Screenshot: YouTube

CIA Changes Rules In Real Time To Fit Their Plan

As Sean Davis writes today in The Federalist, the CIA got around the standard of what defines a whistleblower by simply changing the definition. In August. The same month they obtained the secondhand "evidence" on President Trump.

The rule change was simple: now you don't have to have firsthand knowledge of a suspected crime.

The internal properties of the newly revised “Disclosure of Urgent Concern” form, which the intelligence community inspector general (ICIG) requires to be submitted under the Intelligence Community Whistleblower Protection Act (ICWPA), show that the document was uploaded on September 24, 2019, at 4:25 p.m., just days before the anti-Trump complaint was declassified and released to the public. The markings on the document state that it was revised in August 2019, but no specific date of revision is disclosed.
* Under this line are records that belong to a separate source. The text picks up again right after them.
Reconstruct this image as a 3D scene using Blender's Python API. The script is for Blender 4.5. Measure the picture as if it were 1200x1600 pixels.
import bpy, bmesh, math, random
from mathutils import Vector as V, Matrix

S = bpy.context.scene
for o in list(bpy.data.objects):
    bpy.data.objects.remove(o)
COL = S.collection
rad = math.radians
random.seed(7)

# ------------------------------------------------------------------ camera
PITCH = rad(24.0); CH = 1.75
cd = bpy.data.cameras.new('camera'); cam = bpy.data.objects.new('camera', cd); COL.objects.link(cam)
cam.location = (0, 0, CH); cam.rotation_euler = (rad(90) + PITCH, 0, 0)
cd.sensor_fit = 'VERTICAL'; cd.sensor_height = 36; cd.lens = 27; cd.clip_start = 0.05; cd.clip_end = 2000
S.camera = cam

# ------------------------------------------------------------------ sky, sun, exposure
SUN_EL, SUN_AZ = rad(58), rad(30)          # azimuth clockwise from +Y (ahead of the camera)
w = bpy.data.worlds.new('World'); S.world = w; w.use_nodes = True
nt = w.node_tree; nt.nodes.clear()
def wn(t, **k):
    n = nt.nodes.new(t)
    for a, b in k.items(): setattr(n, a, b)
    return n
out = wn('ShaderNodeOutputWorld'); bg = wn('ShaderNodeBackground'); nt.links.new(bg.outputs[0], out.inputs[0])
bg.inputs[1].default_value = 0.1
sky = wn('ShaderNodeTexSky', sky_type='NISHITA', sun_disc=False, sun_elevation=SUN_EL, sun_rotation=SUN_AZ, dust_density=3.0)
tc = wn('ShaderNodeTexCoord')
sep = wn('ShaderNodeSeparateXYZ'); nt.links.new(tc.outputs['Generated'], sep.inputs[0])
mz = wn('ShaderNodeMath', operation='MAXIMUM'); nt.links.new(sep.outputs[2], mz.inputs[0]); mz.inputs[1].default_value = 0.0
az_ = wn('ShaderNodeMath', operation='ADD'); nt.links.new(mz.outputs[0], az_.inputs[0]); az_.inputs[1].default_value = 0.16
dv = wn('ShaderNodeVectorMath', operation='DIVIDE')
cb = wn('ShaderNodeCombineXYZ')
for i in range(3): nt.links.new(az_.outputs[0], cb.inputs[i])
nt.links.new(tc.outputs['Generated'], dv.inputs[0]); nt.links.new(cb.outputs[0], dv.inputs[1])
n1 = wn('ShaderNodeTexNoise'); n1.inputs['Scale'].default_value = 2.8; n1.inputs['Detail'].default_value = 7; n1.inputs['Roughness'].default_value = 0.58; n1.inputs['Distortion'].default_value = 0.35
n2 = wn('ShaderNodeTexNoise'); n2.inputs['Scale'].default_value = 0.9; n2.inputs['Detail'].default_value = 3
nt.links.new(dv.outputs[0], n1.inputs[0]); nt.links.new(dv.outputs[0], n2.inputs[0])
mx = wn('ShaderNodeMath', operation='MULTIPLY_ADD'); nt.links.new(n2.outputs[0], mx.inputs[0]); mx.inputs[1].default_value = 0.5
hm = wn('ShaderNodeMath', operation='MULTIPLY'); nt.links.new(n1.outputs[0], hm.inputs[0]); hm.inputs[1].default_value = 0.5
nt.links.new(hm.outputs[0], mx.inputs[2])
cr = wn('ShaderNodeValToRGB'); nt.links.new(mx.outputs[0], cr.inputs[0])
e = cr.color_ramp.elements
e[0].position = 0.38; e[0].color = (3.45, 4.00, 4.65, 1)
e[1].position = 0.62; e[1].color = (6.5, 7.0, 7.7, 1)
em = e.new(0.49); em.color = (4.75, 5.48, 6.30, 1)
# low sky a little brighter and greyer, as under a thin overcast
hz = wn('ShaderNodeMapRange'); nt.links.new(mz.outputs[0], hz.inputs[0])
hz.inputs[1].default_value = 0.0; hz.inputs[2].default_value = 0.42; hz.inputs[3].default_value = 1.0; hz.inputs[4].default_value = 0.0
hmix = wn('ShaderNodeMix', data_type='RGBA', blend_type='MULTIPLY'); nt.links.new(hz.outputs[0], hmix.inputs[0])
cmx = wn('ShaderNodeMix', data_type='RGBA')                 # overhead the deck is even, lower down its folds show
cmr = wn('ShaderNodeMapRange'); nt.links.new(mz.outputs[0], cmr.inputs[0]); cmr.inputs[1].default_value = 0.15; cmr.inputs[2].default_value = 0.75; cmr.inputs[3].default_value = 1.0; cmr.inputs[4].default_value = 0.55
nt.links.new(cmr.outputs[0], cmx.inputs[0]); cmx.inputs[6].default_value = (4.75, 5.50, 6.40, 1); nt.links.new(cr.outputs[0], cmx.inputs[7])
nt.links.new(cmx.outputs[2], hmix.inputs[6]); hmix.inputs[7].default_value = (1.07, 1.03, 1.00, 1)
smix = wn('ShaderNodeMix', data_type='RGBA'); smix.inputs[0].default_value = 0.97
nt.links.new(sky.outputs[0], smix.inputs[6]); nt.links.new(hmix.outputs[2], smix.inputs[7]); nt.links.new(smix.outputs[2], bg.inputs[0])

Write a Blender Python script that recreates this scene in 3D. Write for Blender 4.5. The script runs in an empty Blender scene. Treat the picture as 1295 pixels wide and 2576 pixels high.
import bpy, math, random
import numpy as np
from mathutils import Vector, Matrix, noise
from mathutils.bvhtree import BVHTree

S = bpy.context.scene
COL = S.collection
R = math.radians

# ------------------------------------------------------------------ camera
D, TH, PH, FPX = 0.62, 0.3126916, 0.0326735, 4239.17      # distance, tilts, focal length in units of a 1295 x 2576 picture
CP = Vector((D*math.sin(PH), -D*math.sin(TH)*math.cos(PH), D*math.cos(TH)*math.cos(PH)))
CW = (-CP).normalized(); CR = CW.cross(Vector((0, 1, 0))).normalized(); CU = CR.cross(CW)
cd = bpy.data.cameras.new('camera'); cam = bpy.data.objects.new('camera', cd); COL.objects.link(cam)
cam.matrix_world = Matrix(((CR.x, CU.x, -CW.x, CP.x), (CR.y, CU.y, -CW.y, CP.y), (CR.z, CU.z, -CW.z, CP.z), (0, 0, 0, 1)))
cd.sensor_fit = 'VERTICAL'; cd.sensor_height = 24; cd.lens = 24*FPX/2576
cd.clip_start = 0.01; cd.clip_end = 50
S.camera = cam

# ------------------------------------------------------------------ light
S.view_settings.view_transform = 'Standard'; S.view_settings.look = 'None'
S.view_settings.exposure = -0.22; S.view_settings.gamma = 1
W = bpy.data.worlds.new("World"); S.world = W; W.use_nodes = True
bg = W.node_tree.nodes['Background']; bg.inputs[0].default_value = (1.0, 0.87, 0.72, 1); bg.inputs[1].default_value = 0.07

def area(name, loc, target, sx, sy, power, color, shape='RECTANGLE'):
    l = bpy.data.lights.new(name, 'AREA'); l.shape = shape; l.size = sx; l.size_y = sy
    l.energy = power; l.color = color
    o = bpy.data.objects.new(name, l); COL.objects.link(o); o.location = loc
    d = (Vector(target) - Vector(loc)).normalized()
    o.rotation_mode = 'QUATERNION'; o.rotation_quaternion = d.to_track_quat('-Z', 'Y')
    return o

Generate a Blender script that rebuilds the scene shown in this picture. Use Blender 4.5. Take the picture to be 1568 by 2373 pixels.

When Chuck Schumer warned Trump (or was it a threat?) that the intelligence community can come after you "six ways from Sunday," this is one example of what he meant.

Check out this chain of Tweets, it's a huge moment in this tawdry affair. And congrats to Mr. Davis--this is a journalistic moment to be proud of.

https://twitter.com/seanmdav/status/1177686882723012609
https://twitter.com/seanmdav/status/1177692078119280641

Hopefully, much more to come as this evidence highlights the partisan underpinnings of this secret op.